What to do: Copy out the listing exactly.

Dataset excerpt:
───

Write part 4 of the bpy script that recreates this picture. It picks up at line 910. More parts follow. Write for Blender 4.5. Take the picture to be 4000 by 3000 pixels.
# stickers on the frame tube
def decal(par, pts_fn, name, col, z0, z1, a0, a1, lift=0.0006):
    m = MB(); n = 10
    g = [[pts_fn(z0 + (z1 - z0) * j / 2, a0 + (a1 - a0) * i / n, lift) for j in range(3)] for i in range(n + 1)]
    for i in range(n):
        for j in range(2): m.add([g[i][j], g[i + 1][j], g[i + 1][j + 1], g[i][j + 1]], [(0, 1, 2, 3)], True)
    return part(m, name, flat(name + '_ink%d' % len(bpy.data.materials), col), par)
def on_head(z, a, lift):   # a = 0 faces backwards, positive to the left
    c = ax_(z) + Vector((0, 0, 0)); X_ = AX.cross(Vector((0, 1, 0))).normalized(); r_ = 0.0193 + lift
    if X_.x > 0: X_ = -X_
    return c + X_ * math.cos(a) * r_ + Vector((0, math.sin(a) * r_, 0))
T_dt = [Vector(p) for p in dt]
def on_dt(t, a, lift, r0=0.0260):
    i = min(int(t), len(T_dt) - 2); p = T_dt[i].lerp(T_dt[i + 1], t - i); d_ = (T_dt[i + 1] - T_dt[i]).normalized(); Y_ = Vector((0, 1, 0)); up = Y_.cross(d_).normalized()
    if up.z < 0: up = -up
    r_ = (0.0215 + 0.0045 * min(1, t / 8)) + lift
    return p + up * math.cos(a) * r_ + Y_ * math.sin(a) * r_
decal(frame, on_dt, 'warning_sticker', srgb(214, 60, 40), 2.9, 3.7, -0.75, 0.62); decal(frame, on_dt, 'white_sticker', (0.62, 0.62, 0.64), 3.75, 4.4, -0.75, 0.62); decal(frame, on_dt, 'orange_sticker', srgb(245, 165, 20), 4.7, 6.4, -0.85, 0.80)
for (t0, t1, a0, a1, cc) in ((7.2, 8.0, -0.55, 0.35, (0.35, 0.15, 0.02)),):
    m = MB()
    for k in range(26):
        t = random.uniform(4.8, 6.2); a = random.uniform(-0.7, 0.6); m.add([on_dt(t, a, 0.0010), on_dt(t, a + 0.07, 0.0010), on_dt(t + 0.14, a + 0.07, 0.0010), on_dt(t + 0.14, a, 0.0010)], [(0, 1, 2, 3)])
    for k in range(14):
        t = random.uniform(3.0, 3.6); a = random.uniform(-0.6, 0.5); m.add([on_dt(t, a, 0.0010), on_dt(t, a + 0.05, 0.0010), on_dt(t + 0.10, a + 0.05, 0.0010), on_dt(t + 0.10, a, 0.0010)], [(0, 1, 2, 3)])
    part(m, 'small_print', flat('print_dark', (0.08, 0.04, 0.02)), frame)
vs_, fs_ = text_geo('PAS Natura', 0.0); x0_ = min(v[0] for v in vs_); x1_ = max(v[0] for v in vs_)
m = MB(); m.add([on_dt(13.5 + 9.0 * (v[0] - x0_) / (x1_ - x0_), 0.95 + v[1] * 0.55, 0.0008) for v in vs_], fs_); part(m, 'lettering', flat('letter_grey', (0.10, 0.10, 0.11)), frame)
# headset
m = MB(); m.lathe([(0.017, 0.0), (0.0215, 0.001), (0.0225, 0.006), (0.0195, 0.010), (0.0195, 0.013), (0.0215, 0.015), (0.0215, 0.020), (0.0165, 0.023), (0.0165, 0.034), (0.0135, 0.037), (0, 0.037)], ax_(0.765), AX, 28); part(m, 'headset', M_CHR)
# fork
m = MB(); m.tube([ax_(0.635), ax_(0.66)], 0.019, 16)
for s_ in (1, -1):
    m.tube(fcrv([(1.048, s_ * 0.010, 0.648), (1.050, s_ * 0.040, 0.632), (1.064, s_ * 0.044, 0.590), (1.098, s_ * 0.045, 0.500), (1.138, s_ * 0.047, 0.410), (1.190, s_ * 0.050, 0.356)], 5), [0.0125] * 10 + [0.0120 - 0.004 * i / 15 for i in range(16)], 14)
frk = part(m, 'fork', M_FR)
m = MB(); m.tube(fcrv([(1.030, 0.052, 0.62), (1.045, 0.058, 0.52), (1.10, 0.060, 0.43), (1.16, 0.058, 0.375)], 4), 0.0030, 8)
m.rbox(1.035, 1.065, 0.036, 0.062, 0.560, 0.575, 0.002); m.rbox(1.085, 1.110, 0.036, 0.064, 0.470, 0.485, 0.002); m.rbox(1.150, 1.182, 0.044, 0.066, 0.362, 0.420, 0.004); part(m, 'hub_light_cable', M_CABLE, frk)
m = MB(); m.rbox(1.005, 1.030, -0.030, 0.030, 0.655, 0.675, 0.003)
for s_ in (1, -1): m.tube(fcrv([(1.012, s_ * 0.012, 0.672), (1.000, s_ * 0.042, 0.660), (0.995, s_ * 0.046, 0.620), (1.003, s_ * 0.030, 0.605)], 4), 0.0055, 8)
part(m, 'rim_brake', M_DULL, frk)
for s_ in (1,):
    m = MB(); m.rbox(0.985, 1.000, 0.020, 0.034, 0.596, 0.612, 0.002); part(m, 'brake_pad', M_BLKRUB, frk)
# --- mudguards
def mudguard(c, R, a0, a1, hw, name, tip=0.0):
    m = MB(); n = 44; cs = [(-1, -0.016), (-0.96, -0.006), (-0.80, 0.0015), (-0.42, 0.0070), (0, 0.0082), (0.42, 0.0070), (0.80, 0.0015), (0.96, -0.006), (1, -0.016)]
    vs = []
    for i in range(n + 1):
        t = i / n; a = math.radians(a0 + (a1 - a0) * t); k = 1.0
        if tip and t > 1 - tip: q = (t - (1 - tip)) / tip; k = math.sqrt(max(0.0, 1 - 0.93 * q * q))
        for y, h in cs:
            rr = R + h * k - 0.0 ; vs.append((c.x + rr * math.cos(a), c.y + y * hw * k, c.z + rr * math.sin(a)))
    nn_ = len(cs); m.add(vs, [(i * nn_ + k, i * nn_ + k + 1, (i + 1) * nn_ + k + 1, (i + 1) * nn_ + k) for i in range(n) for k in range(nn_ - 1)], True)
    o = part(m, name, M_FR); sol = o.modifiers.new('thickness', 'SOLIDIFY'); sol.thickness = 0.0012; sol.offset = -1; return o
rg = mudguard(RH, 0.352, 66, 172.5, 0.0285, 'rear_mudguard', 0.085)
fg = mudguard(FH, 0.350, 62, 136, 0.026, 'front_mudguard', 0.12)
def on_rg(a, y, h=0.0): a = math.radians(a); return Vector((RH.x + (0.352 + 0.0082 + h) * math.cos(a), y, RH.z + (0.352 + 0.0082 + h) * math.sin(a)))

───

Full output:
Write part 4 of the bpy script that recreates this picture. It picks up at line 910. More parts follow. Write for Blender 4.5. Take the picture to be 4000 by 3000 pixels.
# stickers on the frame tube
def decal(par, pts_fn, name, col, z0, z1, a0, a1, lift=0.0006):
    m = MB(); n = 10
    g = [[pts_fn(z0 + (z1 - z0) * j / 2, a0 + (a1 - a0) * i / n, lift) for j in range(3)] for i in range(n + 1)]
    for i in range(n):
        for j in range(2): m.add([g[i][j], g[i + 1][j], g[i + 1][j + 1], g[i][j + 1]], [(0, 1, 2, 3)], True)
    return part(m, name, flat(name + '_ink%d' % len(bpy.data.materials), col), par)
def on_head(z, a, lift):   # a = 0 faces backwards, positive to the left
    c = ax_(z) + Vector((0, 0, 0)); X_ = AX.cross(Vector((0, 1, 0))).normalized(); r_ = 0.0193 + lift
    if X_.x > 0: X_ = -X_
    return c + X_ * math.cos(a) * r_ + Vector((0, math.sin(a) * r_, 0))
T_dt = [Vector(p) for p in dt]
def on_dt(t, a, lift, r0=0.0260):
    i = min(int(t), len(T_dt) - 2); p = T_dt[i].lerp(T_dt[i + 1], t - i); d_ = (T_dt[i + 1] - T_dt[i]).normalized(); Y_ = Vector((0, 1, 0)); up = Y_.cross(d_).normalized()
    if up.z < 0: up = -up
    r_ = (0.0215 + 0.0045 * min(1, t / 8)) + lift
    return p + up * math.cos(a) * r_ + Y_ * math.sin(a) * r_
decal(frame, on_dt, 'warning_sticker', srgb(214, 60, 40), 2.9, 3.7, -0.75, 0.62); decal(frame, on_dt, 'white_sticker', (0.62, 0.62, 0.64), 3.75, 4.4, -0.75, 0.62); decal(frame, on_dt, 'orange_sticker', srgb(245, 165, 20), 4.7, 6.4, -0.85, 0.80)
for (t0, t1, a0, a1, cc) in ((7.2, 8.0, -0.55, 0.35, (0.35, 0.15, 0.02)),):
    m = MB()
    for k in range(26):
        t = random.uniform(4.8, 6.2); a = random.uniform(-0.7, 0.6); m.add([on_dt(t, a, 0.0010), on_dt(t, a + 0.07, 0.0010), on_dt(t + 0.14, a + 0.07, 0.0010), on_dt(t + 0.14, a, 0.0010)], [(0, 1, 2, 3)])
    for k in range(14):
        t = random.uniform(3.0, 3.6); a = random.uniform(-0.6, 0.5); m.add([on_dt(t, a, 0.0010), on_dt(t, a + 0.05, 0.0010), on_dt(t + 0.10, a + 0.05, 0.0010), on_dt(t + 0.10, a, 0.0010)], [(0, 1, 2, 3)])
    part(m, 'small_print', flat('print_dark', (0.08, 0.04, 0.02)), frame)
vs_, fs_ = text_geo('PAS Natura', 0.0); x0_ = min(v[0] for v in vs_); x1_ = max(v[0] for v in vs_)
m = MB(); m.add([on_dt(13.5 + 9.0 * (v[0] - x0_) / (x1_ - x0_), 0.95 + v[1] * 0.55, 0.0008) for v in vs_], fs_); part(m, 'lettering', flat('letter_grey', (0.10, 0.10, 0.11)), frame)
# headset
m = MB(); m.lathe([(0.017, 0.0), (0.0215, 0.001), (0.0225, 0.006), (0.0195, 0.010), (0.0195, 0.013), (0.0215, 0.015), (0.0215, 0.020), (0.0165, 0.023), (0.0165, 0.034), (0.0135, 0.037), (0, 0.037)], ax_(0.765), AX, 28); part(m, 'headset', M_CHR)
# fork
m = MB(); m.tube([ax_(0.635), ax_(0.66)], 0.019, 16)
for s_ in (1, -1):
    m.tube(fcrv([(1.048, s_ * 0.010, 0.648), (1.050, s_ * 0.040, 0.632), (1.064, s_ * 0.044, 0.590), (1.098, s_ * 0.045, 0.500), (1.138, s_ * 0.047, 0.410), (1.190, s_ * 0.050, 0.356)], 5), [0.0125] * 10 + [0.0120 - 0.004 * i / 15 for i in range(16)], 14)
frk = part(m, 'fork', M_FR)
m = MB(); m.tube(fcrv([(1.030, 0.052, 0.62), (1.045, 0.058, 0.52), (1.10, 0.060, 0.43), (1.16, 0.058, 0.375)], 4), 0.0030, 8)
m.rbox(1.035, 1.065, 0.036, 0.062, 0.560, 0.575, 0.002); m.rbox(1.085, 1.110, 0.036, 0.064, 0.470, 0.485, 0.002); m.rbox(1.150, 1.182, 0.044, 0.066, 0.362, 0.420, 0.004); part(m, 'hub_light_cable', M_CABLE, frk)
m = MB(); m.rbox(1.005, 1.030, -0.030, 0.030, 0.655, 0.675, 0.003)
for s_ in (1, -1): m.tube(fcrv([(1.012, s_ * 0.012, 0.672), (1.000, s_ * 0.042, 0.660), (0.995, s_ * 0.046, 0.620), (1.003, s_ * 0.030, 0.605)], 4), 0.0055, 8)
part(m, 'rim_brake', M_DULL, frk)
for s_ in (1,):
    m = MB(); m.rbox(0.985, 1.000, 0.020, 0.034, 0.596, 0.612, 0.002); part(m, 'brake_pad', M_BLKRUB, frk)
# --- mudguards
def mudguard(c, R, a0, a1, hw, name, tip=0.0):
    m = MB(); n = 44; cs = [(-1, -0.016), (-0.96, -0.006), (-0.80, 0.0015), (-0.42, 0.0070), (0, 0.0082), (0.42, 0.0070), (0.80, 0.0015), (0.96, -0.006), (1, -0.016)]
    vs = []
    for i in range(n + 1):
        t = i / n; a = math.radians(a0 + (a1 - a0) * t); k = 1.0
        if tip and t > 1 - tip: q = (t - (1 - tip)) / tip; k = math.sqrt(max(0.0, 1 - 0.93 * q * q))
        for y, h in cs:
            rr = R + h * k - 0.0 ; vs.append((c.x + rr * math.cos(a), c.y + y * hw * k, c.z + rr * math.sin(a)))
    nn_ = len(cs); m.add(vs, [(i * nn_ + k, i * nn_ + k + 1, (i + 1) * nn_ + k + 1, (i + 1) * nn_ + k) for i in range(n) for k in range(nn_ - 1)], True)
    o = part(m, name, M_FR); sol = o.modifiers.new('thickness', 'SOLIDIFY'); sol.thickness = 0.0012; sol.offset = -1; return o
rg = mudguard(RH, 0.352, 66, 172.5, 0.0285, 'rear_mudguard', 0.085)
fg = mudguard(FH, 0.350, 62, 136, 0.026, 'front_mudguard', 0.12)
def on_rg(a, y, h=0.0): a = math.radians(a); return Vector((RH.x + (0.352 + 0.0082 + h) * math.cos(a), y, RH.z + (0.352 + 0.0082 + h) * math.sin(a)))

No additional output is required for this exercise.